* Start Data entries *

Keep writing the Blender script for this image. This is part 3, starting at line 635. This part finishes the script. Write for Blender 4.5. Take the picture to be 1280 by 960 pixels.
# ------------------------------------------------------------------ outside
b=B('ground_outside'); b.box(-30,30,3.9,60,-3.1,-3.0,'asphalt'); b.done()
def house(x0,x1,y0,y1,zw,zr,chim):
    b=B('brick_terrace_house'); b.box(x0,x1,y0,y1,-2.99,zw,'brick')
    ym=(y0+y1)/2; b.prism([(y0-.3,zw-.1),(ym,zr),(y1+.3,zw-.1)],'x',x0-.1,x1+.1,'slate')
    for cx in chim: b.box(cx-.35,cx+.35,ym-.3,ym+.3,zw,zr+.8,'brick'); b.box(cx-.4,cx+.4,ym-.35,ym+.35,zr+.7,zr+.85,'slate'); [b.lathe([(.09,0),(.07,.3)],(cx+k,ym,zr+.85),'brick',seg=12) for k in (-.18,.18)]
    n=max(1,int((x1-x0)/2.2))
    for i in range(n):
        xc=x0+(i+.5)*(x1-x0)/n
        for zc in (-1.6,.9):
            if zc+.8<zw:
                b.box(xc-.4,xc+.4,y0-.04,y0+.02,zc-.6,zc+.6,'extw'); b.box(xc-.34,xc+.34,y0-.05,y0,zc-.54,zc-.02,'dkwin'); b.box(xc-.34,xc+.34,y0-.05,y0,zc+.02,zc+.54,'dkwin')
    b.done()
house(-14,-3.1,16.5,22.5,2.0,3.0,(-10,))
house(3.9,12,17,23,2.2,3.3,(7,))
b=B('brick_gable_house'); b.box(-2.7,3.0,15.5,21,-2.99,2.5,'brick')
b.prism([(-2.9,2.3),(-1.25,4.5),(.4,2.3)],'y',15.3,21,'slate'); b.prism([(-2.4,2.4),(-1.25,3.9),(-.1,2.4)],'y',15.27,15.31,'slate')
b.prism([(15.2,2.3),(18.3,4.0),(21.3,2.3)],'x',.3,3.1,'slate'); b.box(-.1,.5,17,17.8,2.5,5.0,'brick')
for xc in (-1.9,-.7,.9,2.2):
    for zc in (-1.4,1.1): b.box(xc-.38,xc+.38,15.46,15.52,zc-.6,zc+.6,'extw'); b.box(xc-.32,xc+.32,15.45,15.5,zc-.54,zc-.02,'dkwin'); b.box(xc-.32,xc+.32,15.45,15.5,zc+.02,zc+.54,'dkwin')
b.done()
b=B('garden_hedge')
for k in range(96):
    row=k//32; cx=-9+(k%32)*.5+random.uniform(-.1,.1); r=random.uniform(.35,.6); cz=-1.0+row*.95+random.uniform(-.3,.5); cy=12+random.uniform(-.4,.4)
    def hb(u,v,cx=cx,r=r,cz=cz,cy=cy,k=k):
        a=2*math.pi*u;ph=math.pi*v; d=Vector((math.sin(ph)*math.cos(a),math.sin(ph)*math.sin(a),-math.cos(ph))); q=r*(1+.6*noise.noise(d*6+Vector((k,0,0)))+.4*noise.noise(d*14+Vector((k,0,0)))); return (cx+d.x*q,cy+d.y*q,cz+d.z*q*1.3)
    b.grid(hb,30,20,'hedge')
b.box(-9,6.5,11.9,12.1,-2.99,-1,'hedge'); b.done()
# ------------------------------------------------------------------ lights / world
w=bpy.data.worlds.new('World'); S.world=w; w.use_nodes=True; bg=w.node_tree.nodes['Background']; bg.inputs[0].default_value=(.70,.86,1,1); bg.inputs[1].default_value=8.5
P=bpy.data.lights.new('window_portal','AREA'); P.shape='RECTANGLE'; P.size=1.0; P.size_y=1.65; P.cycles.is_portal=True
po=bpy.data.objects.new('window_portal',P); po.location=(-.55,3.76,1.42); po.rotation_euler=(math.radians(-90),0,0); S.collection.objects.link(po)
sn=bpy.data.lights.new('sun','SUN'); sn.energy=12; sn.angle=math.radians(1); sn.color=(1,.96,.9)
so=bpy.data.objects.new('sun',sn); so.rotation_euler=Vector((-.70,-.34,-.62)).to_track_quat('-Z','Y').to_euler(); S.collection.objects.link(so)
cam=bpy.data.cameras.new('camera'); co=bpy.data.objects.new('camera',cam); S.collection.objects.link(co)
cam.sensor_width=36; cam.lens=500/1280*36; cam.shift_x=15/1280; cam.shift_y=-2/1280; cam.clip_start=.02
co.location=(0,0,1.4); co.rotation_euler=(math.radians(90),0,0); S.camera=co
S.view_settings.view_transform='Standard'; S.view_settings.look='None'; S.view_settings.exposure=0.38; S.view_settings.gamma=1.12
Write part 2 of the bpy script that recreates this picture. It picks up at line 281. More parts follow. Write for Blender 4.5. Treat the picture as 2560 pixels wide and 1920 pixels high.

* End Data entries *

Problem details:
Collect, from the material above, every line containing the word "part".

Output of the task:
Keep writing the Blender script for this image. This is part 3, starting at line 635. This part finishes the script. Write for Blender 4.5. Take the picture to be 1280 by 960 pixels.
Write part 2 of the bpy script that recreates this picture. It picks up at line 281. More parts follow. Write for Blender 4.5. Treat the picture as 2560 pixels wide and 1920 pixels high.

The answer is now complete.